___ DATASET CONTENT

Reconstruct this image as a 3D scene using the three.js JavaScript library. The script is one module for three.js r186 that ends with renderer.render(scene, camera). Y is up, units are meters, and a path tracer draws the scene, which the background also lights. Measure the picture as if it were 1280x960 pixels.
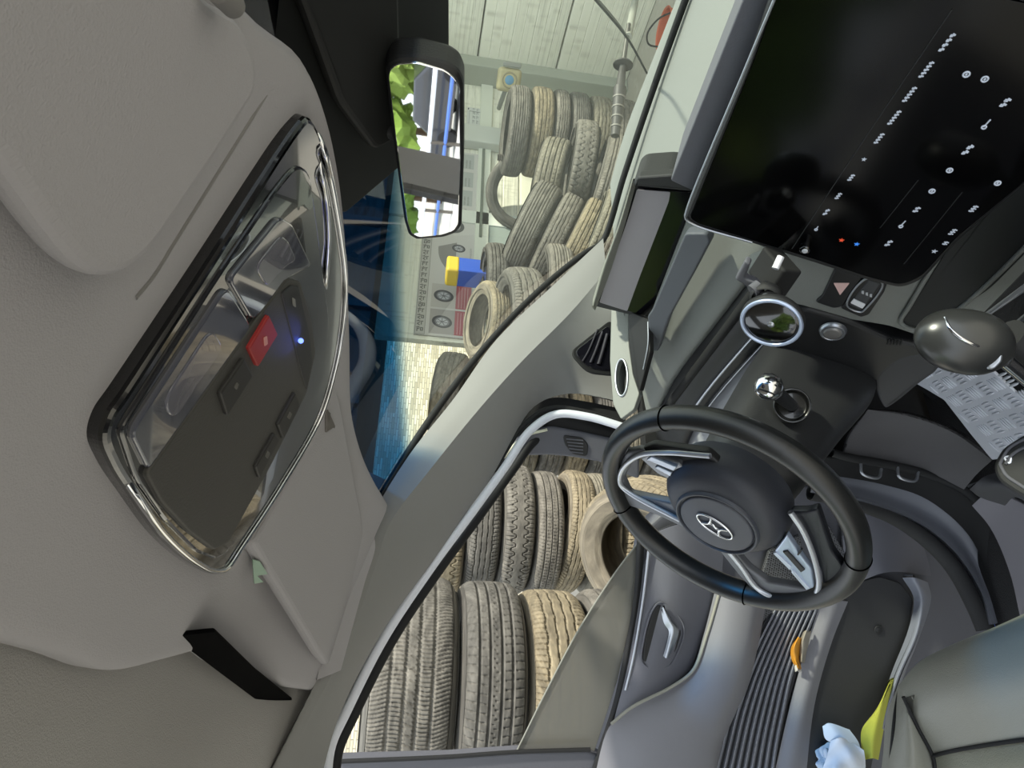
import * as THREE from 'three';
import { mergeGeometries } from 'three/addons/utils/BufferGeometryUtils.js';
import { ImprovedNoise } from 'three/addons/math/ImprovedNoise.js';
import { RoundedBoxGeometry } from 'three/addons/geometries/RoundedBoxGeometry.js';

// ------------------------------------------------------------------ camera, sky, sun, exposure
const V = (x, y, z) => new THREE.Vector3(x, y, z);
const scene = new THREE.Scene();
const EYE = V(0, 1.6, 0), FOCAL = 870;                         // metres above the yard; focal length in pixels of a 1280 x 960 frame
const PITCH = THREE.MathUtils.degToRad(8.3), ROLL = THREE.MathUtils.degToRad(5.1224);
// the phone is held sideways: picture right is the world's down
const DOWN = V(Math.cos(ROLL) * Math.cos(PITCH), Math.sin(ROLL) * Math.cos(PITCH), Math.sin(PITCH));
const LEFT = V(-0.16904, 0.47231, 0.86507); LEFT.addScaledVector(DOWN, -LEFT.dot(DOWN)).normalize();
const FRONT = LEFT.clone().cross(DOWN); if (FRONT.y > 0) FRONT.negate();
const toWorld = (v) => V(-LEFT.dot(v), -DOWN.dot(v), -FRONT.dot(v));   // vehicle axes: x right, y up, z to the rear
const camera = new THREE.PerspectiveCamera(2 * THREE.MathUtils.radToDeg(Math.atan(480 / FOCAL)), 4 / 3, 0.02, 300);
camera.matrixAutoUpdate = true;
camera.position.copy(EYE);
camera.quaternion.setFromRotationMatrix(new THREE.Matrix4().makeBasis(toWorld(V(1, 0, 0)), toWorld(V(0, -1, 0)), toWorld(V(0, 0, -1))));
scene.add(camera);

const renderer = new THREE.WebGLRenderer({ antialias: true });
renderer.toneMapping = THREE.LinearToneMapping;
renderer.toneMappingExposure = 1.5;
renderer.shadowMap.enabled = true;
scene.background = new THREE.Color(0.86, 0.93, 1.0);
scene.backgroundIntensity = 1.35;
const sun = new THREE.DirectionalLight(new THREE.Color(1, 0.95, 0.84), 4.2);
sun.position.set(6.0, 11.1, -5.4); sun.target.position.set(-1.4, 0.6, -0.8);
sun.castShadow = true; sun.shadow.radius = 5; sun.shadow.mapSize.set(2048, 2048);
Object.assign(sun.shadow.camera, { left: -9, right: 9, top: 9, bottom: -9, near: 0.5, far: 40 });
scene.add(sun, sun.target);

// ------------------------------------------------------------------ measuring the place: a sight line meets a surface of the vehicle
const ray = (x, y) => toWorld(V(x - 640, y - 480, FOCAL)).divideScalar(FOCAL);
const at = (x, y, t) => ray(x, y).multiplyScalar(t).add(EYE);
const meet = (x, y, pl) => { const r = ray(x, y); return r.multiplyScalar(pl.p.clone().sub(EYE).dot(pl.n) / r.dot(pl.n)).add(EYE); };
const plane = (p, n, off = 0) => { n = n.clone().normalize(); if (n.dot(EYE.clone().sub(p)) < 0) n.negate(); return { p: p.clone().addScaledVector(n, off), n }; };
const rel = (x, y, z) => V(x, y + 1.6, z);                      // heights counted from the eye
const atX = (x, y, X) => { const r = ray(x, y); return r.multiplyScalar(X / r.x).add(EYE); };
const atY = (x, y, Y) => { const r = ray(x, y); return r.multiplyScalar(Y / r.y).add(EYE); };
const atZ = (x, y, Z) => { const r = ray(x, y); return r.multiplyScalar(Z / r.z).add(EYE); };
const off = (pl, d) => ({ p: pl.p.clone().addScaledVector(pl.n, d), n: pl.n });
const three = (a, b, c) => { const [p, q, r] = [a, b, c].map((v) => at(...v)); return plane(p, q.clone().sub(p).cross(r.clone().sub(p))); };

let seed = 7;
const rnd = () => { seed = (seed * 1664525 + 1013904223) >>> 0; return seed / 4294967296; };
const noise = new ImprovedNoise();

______
___ DATASET CONTENT

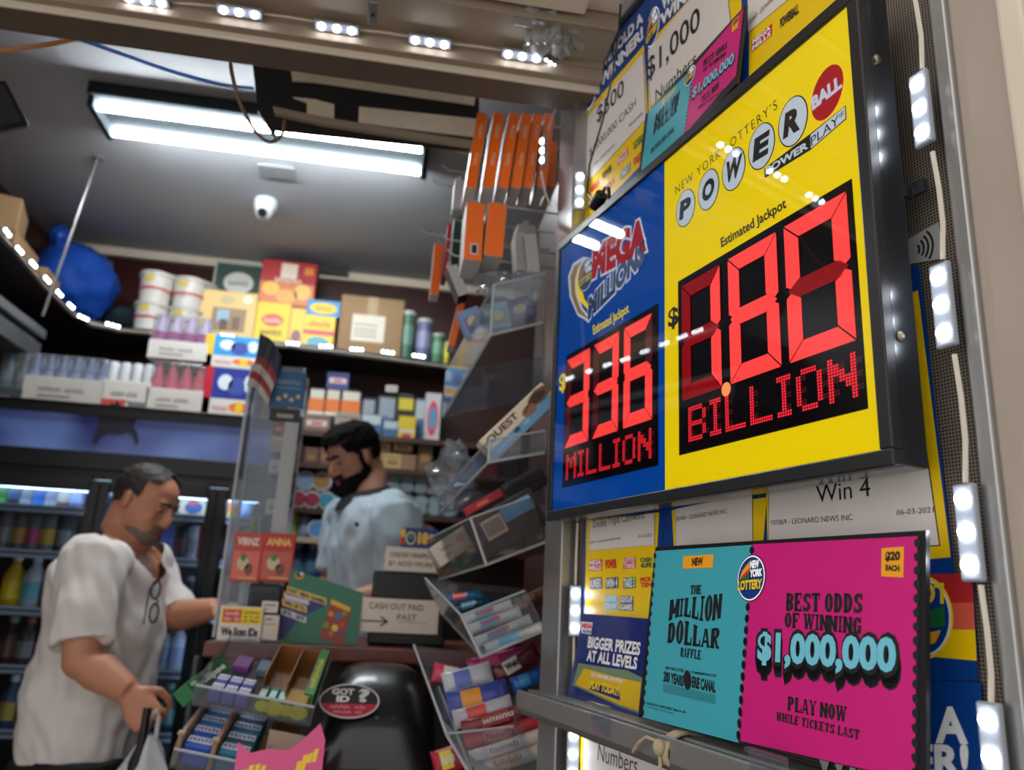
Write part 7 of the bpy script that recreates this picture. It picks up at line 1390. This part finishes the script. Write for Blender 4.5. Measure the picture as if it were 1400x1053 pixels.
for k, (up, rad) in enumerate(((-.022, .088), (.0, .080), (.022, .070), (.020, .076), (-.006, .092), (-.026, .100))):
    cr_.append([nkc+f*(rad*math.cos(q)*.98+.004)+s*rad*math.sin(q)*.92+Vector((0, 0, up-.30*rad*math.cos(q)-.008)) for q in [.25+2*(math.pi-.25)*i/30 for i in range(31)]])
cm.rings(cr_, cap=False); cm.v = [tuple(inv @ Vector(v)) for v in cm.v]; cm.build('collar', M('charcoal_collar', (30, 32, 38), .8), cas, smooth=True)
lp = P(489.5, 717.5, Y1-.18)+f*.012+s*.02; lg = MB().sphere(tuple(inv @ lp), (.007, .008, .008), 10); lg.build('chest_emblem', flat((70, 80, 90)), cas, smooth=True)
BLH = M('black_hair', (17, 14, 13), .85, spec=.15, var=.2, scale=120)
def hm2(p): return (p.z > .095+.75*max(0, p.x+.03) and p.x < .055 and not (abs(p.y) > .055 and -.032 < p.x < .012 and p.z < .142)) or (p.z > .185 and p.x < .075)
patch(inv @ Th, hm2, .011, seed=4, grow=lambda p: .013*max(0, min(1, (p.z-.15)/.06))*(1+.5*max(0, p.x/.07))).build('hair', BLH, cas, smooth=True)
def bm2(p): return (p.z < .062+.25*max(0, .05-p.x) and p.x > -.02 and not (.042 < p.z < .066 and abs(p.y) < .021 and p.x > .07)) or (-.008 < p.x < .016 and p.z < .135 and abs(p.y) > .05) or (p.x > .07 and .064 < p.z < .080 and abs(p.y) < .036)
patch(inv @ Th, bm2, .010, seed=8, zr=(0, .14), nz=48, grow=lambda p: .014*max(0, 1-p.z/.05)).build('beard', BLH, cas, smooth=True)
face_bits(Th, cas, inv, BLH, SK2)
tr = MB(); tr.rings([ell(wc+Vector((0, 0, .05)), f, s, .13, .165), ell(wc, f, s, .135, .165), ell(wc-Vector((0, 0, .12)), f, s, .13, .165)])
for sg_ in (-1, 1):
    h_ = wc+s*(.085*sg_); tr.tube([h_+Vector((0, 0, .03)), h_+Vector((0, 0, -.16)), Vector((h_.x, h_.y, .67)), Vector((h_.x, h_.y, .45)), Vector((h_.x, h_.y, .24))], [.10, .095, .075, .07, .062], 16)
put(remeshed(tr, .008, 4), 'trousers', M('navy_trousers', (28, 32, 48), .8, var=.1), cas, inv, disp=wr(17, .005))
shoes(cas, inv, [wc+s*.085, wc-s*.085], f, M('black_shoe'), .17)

______

REQUIREMENT
Go through the material and copy out every line with "were" in it.

FINAL ANSWER
Reconstruct this image as a 3D scene using the three.js JavaScript library. The script is one module for three.js r186 that ends with renderer.render(scene, camera). Y is up, units are meters, and a path tracer draws the scene, which the background also lights. Measure the picture as if it were 1280x960 pixels.
Write part 7 of the bpy script that recreates this picture. It picks up at line 1390. This part finishes the script. Write for Blender 4.5. Measure the picture as if it were 1400x1053 pixels.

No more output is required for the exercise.